Idealistic St. Louis prosecutor Jack Hilliard appears to have it all: intelligence, good looks, a great job, and a solid marriage with his wife, Claire. But he finds himself at a crossroads when, on the same night his boss announces his resignation as DA, his simmering flirtation with his mysterious lawyer friend Jenny bubbles to the surface.
Jack soon learns how easy it is to compromise his values and comfortable life for ambition and desire. Despite Claire's counsel to stand by his beliefs, Jack misrepresents his position on the death penalty to secure the top spot at the District Attorney's office. As the pressures of the campaign mount, he struggles to deny his growing obsession with Jenny, who supports his ambitions at whatever cost. When Jenny becomes the main suspect in a shocking murder, and Jack is the only one who can prove her innocence, he faces an excruciating choice: save Jenny by speaking out, or save his marriage and career by remaining silent.

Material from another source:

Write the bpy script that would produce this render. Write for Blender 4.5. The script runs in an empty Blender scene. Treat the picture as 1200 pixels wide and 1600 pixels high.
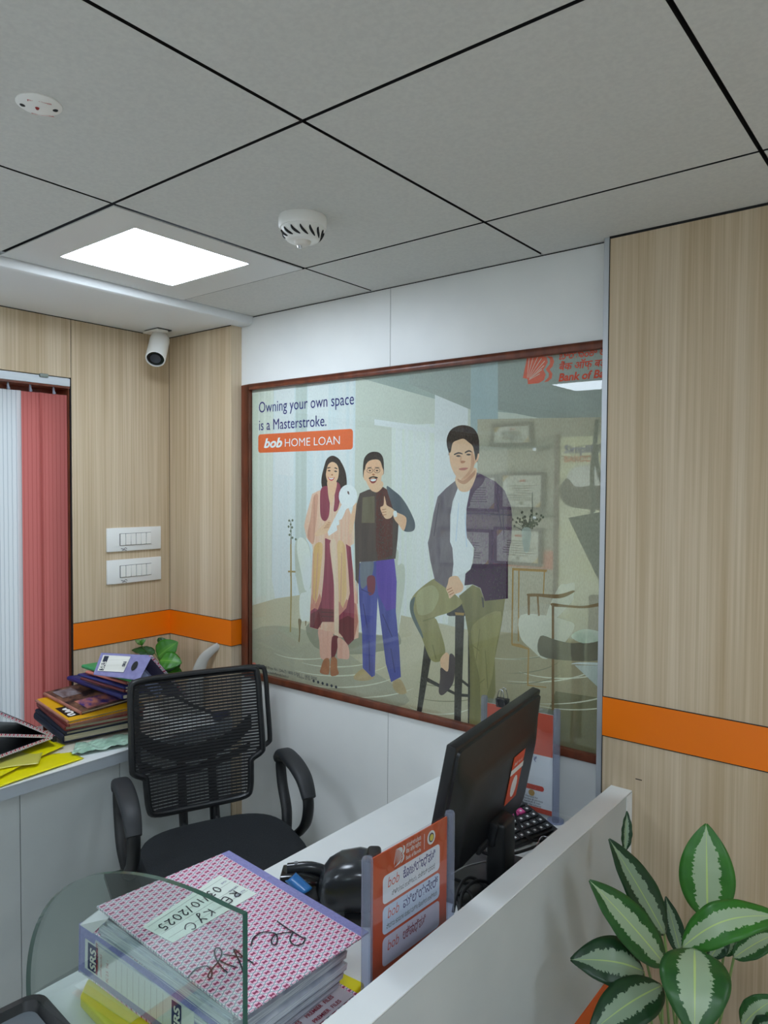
import bpy, bmesh, math, random
from mathutils import Vector, Matrix, geometry
V = Vector
scene = bpy.context.scene
COL = scene.collection
random.seed(7)

# ------------------------------------------------------------------ camera
CAM = V((0, 0, 1.6)); YAW, PITCH, ROLL, FPX = 0.67473, -0.032953, 0.005819, 1139.49
_f = V((-math.sin(YAW)*math.cos(PITCH), math.cos(YAW)*math.cos(PITCH), math.sin(PITCH)))
_r = V((math.cos(YAW), math.sin(YAW), 0)); _u = _r.cross(_f)
R_ = _r*math.cos(ROLL) + _u*math.sin(ROLL)
U_ = -_r*math.sin(ROLL) + _u*math.cos(ROLL)
F_ = _f
cd = bpy.data.cameras.new('camera'); cam = bpy.data.objects.new('camera', cd); COL.objects.link(cam)
cd.sensor_width = 36; cd.lens = FPX/1600*36; cd.clip_start = 0.02
cam.matrix_world = Matrix(((R_.x, U_.x, -F_.x, CAM.x), (R_.y, U_.y, -F_.y, CAM.y), (R_.z, U_.z, -F_.z, CAM.z), (0, 0, 0, 1)))
scene.camera = cam
# ------------------------------------------------------------------ light, exposure
scene.view_settings.view_transform = 'Standard'; scene.view_settings.look = 'None'
scene.view_settings.gamma = 1; scene.view_settings.use_curve_mapping = False
scene.view_settings.exposure = 1.48
scene.cycles.use_denoising = True
scene.cycles.max_bounces = 10; scene.cycles.diffuse_bounces = 5; scene.cycles.transparent_max_bounces = 16
scene.cycles.caustics_reflective = False; scene.cycles.caustics_refractive = False
scene.cycles.sample_clamp_indirect = 6
LAMP = 9.0          # strength of the ceiling panel diffusers
FARLAMP = 15.0       # unseen panel added to light the next room
DAY = .6           # daylight outside the left window
w = bpy.data.worlds.new('daylight'); scene.world = w; w.use_nodes = True
w.node_tree.nodes['Background'].inputs[0].default_value = (0.80, 0.90, 1.0, 1)
w.node_tree.nodes['Background'].inputs[1].default_value = DAY

# ------------------------------------------------------------------ a photo direction met with a plane of the room
def ray(x, y): return (R_*(x-600) + U_*(800-y) + F_*FPX)
def onX(x, y, X): d = ray(x, y); return CAM + d*((X-CAM.x)/d.x)
def onY(x, y, Y): d = ray(x, y); return CAM + d*((Y-CAM.y)/d.y)
def onZ(x, y, Z): d = ray(x, y); return CAM + d*((Z-CAM.z)/d.z)
def onD(x, y, D): return CAM + ray(x, y)*(D/FPX)

# ------------------------------------------------------------------ materials
def lin(c):
    return tuple(((v/255)/12.92 if v/255 <= .04045 else ((v/255+.055)/1.055)**2.4) for v in c) + (1,)
class NT:
    def __init__(s, name):
        s.m = bpy.data.materials.new(name); s.m.use_nodes = True; s.t = s.m.node_tree; s.n = s.t.nodes
        s.p = s.n['Principled BSDF']; s.out = s.n['Material Output']
    def add(s, typ, **kw):
        nd = s.n.new(typ)
        for k, v in kw.items():
            setattr(nd, k, v)
        return nd
    def link(s, a, b): s.t.links.new(a, b)
def mat(name, c, rough=.5, metal=0, spec=.5, coat=0, trans=0):
    q = NT(name); q.p.inputs['Base Color'].default_value = lin(c); q.p.inputs['Roughness'].default_value = rough
    q.p.inputs['Metallic'].default_value = metal; q.p.inputs['Specular IOR Level'].default_value = spec
    q.p.inputs['Coat Weight'].default_value = coat; q.p.inputs['Transmission Weight'].default_value = trans
    return q.m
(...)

Part Scott Turow, part Jodi Picoult, Tell No Lies is a heated and suspenseful tale ripped from the headlines—about a conflicted man simultaneously seduced by a dream job and a tempting woman, about the relationships we forge and those we destroy, despite our good intentions.
PUBLISHERS WEEKLY
St. Louis ADA Jack Hilliard has it pretty easy in attorney Compton's less than assured debut. Jack is married to a beautiful and intelligent law professor; he's also the prot g and assumed successor to his influential boss and mentor, DA Earl Scanlon, and is considered by his peers to be an all-around charismatic and upstanding man, both in and out of the courtroom. But all that is hearsay: Jack, for the life of him, keeps making the same mistakes and placing himself again and again in compromising situations on purpose. In a bid to become district attorney, Jack sidesteps admitting his anti death penalty stance in order to get elected, then he falls for his campaign treasurer, Jenny Dodson. When Jenny is accused of murder, will Jack provide the alibi that could save her life but wreck his career? Despite Compton's efforts to make Jack sympathetic, many readers will have a hard time caring about a lying, cheating jerk.